What are the factors determining the PWM Frequency of the MOSFET driver circuit that drives a BLDC motor.
Is there any equation for PWM calculation?
For eg. I need to control the speed of a BLDC motor- (PMSM ME0201013001) with spec, 48 V, 5 kW (100 A continuous), 5000 rpm, 0.013 mH p-p inductance, 22 mOhm resistance.
I plan to use STH315N10F7-6 as my MOSFET which has Rds(on)max=2.3 mOhm @ Vgs=10 V and is driven by a Pre-driver L9907.
Since my power electronic knowledge is not so strong, I need to ask, how does the MOSFET circuitry (two half bridges in each phases of BLDC) produce a Very High Current of 100 A in Motor Phases?
Circuit reference is from an evaluation board of ST Microelectronics.
I have seen some posts in Stack but that does not work out for me! (Sorry!!)
Thanks in advance
Best Answer
The frequency used for PWM to drive a motor is a design choice.
Choosing a very low frequency can result in:
the motor making audible sounds
the motor might not run very smoothly
Choosing a very high frequency can result in:
the induction of the motor coils preventing the motor from working
more switching losses in the motor driver circuit, it might become hotter which is bad.
So selecting the right frequency is a choice that is done by the system designer. It is a compromise between everything listed above and sometimes other factors as well.
how does the MOSFET circuitry ...100 A in Motor Phases?
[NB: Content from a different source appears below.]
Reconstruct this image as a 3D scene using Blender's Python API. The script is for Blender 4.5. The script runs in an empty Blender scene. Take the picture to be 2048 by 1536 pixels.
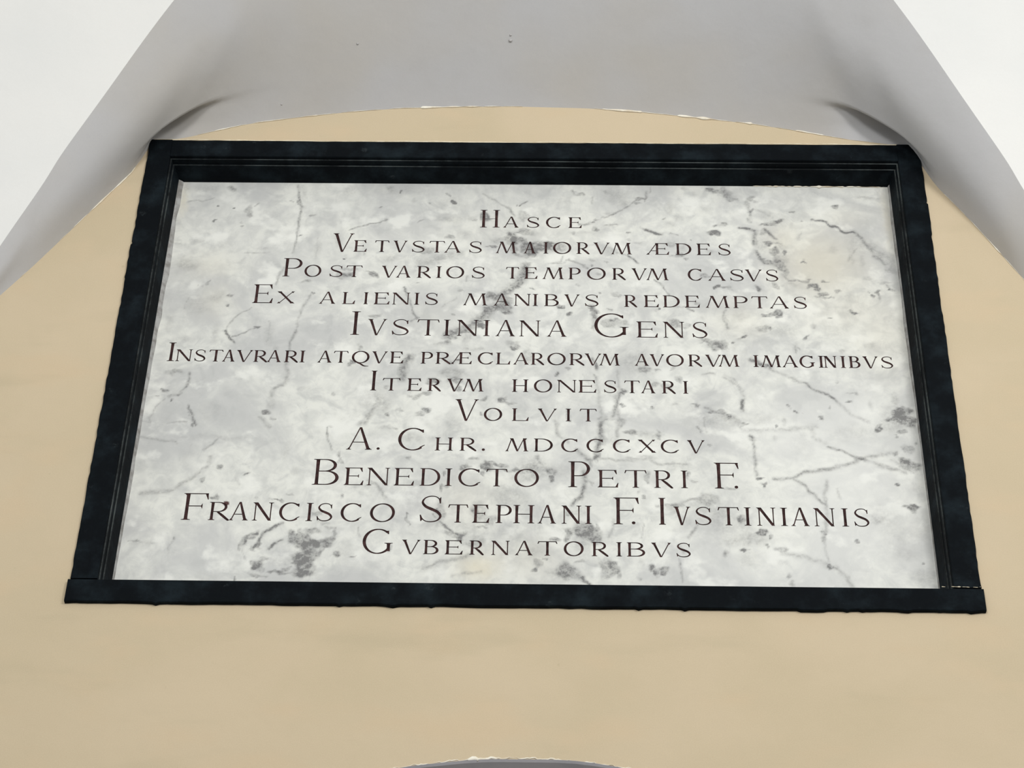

It does not produce the current. The current that flows is also a result of the total design. Only if the supply can deliver at least 100 A, the MOSFETs are capable of conducting 100 A, the MOSFETs are cooled well enough to support 100 A, the circuit board supports 100 A, all series resistances are low enough to support the flowing of 100 A and finally the motor is designed to draw up to 100 A, will 100 A flow. That 100 A will not just flow by itself, a lot of conditions need to be satisfied to make such a large current flow in a motor driver.